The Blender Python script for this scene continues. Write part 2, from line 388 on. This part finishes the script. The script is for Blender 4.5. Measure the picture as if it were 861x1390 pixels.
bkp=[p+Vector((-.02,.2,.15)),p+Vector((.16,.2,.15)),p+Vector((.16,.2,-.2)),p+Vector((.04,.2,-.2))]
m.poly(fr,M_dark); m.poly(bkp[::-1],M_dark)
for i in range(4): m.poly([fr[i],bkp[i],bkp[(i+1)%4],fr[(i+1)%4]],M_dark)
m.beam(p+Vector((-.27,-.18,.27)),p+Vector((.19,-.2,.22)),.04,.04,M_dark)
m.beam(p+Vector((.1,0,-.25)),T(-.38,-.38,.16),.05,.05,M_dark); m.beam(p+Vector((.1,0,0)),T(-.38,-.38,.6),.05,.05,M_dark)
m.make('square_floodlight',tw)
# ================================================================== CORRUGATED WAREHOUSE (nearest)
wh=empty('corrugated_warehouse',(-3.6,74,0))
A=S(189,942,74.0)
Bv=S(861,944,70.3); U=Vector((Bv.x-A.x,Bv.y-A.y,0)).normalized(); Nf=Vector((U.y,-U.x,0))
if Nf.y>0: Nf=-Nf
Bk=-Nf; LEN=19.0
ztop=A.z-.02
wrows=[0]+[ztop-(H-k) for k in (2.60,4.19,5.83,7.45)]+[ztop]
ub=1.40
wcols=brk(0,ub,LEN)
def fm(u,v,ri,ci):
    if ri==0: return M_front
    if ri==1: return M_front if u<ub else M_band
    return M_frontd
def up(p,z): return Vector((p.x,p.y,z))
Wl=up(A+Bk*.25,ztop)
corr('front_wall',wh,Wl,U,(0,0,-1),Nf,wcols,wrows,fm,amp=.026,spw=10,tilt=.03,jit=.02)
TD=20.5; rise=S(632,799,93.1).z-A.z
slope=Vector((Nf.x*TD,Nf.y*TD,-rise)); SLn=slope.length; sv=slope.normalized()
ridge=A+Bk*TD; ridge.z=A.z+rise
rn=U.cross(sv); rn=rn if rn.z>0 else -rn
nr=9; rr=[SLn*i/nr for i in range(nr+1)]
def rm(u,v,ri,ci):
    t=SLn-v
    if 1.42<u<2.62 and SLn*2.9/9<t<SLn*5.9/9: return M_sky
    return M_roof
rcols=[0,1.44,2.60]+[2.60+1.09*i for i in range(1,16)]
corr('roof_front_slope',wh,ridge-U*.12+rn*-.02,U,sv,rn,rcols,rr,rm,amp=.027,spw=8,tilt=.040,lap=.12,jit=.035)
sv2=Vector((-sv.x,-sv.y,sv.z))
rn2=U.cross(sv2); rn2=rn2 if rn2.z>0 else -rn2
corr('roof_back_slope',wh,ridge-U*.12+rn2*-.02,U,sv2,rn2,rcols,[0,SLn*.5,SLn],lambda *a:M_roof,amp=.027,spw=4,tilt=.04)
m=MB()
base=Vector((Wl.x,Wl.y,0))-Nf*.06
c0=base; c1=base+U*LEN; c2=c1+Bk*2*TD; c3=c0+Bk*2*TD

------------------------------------

TASK TO COMPLETE: Transcribe the material above in its entirety. Match it exactly.

CORRECT RESPONSE:
The Blender Python script for this scene continues. Write part 2, from line 388 on. This part finishes the script. The script is for Blender 4.5. Measure the picture as if it were 861x1390 pixels.
bkp=[p+Vector((-.02,.2,.15)),p+Vector((.16,.2,.15)),p+Vector((.16,.2,-.2)),p+Vector((.04,.2,-.2))]
m.poly(fr,M_dark); m.poly(bkp[::-1],M_dark)
for i in range(4): m.poly([fr[i],bkp[i],bkp[(i+1)%4],fr[(i+1)%4]],M_dark)
m.beam(p+Vector((-.27,-.18,.27)),p+Vector((.19,-.2,.22)),.04,.04,M_dark)
m.beam(p+Vector((.1,0,-.25)),T(-.38,-.38,.16),.05,.05,M_dark); m.beam(p+Vector((.1,0,0)),T(-.38,-.38,.6),.05,.05,M_dark)
m.make('square_floodlight',tw)
# ================================================================== CORRUGATED WAREHOUSE (nearest)
wh=empty('corrugated_warehouse',(-3.6,74,0))
A=S(189,942,74.0)
Bv=S(861,944,70.3); U=Vector((Bv.x-A.x,Bv.y-A.y,0)).normalized(); Nf=Vector((U.y,-U.x,0))
if Nf.y>0: Nf=-Nf
Bk=-Nf; LEN=19.0
ztop=A.z-.02
wrows=[0]+[ztop-(H-k) for k in (2.60,4.19,5.83,7.45)]+[ztop]
ub=1.40
wcols=brk(0,ub,LEN)
def fm(u,v,ri,ci):
    if ri==0: return M_front
    if ri==1: return M_front if u<ub else M_band
    return M_frontd
def up(p,z): return Vector((p.x,p.y,z))
Wl=up(A+Bk*.25,ztop)
corr('front_wall',wh,Wl,U,(0,0,-1),Nf,wcols,wrows,fm,amp=.026,spw=10,tilt=.03,jit=.02)
TD=20.5; rise=S(632,799,93.1).z-A.z
slope=Vector((Nf.x*TD,Nf.y*TD,-rise)); SLn=slope.length; sv=slope.normalized()
ridge=A+Bk*TD; ridge.z=A.z+rise
rn=U.cross(sv); rn=rn if rn.z>0 else -rn
nr=9; rr=[SLn*i/nr for i in range(nr+1)]
def rm(u,v,ri,ci):
    t=SLn-v
    if 1.42<u<2.62 and SLn*2.9/9<t<SLn*5.9/9: return M_sky
    return M_roof
rcols=[0,1.44,2.60]+[2.60+1.09*i for i in range(1,16)]
corr('roof_front_slope',wh,ridge-U*.12+rn*-.02,U,sv,rn,rcols,rr,rm,amp=.027,spw=8,tilt=.040,lap=.12,jit=.035)
sv2=Vector((-sv.x,-sv.y,sv.z))
rn2=U.cross(sv2); rn2=rn2 if rn2.z>0 else -rn2
corr('roof_back_slope',wh,ridge-U*.12+rn2*-.02,U,sv2,rn2,rcols,[0,SLn*.5,SLn],lambda *a:M_roof,amp=.027,spw=4,tilt=.04)
m=MB()
base=Vector((Wl.x,Wl.y,0))-Nf*.06
c0=base; c1=base+U*LEN; c2=c1+Bk*2*TD; c3=c0+Bk*2*TD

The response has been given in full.